Élisabeth Mazeron, 26 mars 2010
déplacement

J’ai couvert une dizaine de longueurs, que j’ai comptées, et, dès la septième, j’avais retrouvé cette sensation d’ennui caractéristique de la nage dans un espace fermé, identique, j’imagine, à celle que font naître toutes les activités qui miment le déplacement, comme le vélo d’appartement, et où la conscience aiguë d’être privé de destination se combine avec celle, plus souterraine, que le temps n’y changera rien et que par conséquent, même quand il sera écoulé, selon la limite qu’on se sera fixée, on ne sera toujours arrivé nulle part.

Christian Oster, Rouler, L’Olivier, p. 121.

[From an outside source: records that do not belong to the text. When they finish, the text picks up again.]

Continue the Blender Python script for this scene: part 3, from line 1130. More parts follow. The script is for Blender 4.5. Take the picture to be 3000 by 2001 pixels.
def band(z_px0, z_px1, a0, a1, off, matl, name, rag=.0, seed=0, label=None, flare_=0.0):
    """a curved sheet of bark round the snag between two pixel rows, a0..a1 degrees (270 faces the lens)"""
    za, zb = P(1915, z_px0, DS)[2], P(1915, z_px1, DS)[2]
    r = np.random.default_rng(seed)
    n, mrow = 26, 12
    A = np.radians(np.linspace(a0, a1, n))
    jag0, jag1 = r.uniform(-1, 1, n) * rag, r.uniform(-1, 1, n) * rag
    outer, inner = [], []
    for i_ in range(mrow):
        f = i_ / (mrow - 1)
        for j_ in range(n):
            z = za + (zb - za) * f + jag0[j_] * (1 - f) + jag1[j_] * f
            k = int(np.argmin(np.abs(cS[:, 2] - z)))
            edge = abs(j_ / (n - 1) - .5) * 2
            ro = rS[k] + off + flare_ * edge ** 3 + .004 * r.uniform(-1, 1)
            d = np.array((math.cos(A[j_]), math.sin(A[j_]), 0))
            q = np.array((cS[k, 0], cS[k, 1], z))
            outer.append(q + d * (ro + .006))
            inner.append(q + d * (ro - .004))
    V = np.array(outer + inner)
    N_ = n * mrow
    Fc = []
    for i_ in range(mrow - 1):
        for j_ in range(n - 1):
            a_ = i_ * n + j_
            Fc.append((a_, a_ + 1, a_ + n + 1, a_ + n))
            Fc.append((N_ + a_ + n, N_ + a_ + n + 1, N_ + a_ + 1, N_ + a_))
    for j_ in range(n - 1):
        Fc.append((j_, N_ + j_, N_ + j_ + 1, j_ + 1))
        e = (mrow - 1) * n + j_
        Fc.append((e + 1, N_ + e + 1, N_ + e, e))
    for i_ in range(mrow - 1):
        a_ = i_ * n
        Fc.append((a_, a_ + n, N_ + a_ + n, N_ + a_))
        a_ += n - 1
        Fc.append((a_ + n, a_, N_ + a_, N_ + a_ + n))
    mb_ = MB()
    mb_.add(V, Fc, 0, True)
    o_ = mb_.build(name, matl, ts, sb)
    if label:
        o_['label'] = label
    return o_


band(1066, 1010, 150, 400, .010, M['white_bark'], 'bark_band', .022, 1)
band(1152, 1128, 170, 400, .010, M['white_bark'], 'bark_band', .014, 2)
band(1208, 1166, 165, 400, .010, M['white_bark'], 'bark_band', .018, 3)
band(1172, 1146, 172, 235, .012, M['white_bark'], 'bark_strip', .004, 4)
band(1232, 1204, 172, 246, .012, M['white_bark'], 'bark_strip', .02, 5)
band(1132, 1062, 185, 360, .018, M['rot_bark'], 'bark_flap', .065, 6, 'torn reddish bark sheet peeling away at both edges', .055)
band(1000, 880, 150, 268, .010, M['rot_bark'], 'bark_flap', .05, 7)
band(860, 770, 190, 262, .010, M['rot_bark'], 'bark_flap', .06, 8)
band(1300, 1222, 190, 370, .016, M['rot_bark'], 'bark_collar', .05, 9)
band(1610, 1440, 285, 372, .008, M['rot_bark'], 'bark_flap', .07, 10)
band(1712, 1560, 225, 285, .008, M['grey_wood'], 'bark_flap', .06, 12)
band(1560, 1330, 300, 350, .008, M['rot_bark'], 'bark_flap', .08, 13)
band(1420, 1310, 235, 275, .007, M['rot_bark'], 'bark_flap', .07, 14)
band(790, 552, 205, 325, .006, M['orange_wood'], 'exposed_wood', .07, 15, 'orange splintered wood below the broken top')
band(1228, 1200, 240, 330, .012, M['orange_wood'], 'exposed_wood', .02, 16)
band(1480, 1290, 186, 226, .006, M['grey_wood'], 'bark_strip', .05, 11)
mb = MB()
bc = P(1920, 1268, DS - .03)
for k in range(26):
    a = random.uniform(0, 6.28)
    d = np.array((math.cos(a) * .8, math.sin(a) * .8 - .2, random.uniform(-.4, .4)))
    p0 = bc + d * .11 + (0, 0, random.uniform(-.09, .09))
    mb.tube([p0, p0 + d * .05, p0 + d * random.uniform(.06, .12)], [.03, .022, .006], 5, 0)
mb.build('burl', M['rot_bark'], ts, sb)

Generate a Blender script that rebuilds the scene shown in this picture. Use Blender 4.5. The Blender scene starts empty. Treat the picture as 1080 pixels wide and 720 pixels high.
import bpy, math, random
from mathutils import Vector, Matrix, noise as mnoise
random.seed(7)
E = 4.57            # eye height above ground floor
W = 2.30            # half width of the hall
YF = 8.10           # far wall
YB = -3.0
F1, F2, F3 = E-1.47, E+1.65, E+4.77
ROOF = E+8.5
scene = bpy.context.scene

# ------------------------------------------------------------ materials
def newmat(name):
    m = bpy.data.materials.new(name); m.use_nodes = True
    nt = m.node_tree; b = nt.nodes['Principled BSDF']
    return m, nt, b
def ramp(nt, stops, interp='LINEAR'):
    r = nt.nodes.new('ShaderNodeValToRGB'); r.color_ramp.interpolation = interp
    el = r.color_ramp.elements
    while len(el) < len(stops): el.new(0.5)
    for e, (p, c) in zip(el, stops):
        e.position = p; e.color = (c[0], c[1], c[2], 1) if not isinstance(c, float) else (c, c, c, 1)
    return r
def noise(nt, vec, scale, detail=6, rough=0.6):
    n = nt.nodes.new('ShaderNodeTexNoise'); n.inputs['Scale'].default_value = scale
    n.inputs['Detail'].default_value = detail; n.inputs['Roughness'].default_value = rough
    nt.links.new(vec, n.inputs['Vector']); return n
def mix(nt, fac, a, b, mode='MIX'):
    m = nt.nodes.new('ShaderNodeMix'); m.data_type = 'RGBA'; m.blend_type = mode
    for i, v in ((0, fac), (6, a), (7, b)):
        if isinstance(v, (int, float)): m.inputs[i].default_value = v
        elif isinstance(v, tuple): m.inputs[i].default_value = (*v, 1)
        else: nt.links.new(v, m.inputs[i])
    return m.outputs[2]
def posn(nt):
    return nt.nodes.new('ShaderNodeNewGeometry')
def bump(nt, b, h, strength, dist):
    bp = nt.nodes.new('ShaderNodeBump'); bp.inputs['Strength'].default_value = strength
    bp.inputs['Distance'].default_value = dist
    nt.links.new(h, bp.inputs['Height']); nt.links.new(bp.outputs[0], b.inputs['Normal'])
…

Cécile Carret, 30 sept. 2011
coquetterie

La Révolution fut provoquée par les abus d’une classe revenue de tout, même de ses privilèges, auxquels elle s’agrippait par automatisme, sans passion ni acharnement, car elle avait un faible ostensible pour les idées de ceux qui allaient l’anéantir. La complaisance pour l’adversaire est le signe distinctif de la débilité, c’est-à-dire de la tolérance, laquelle n’est, en dernier ressort, qu’une coquetterie d’agonisants.

Emil Cioran, « Écartèlement », Œuvres, Gallimard, p. 917.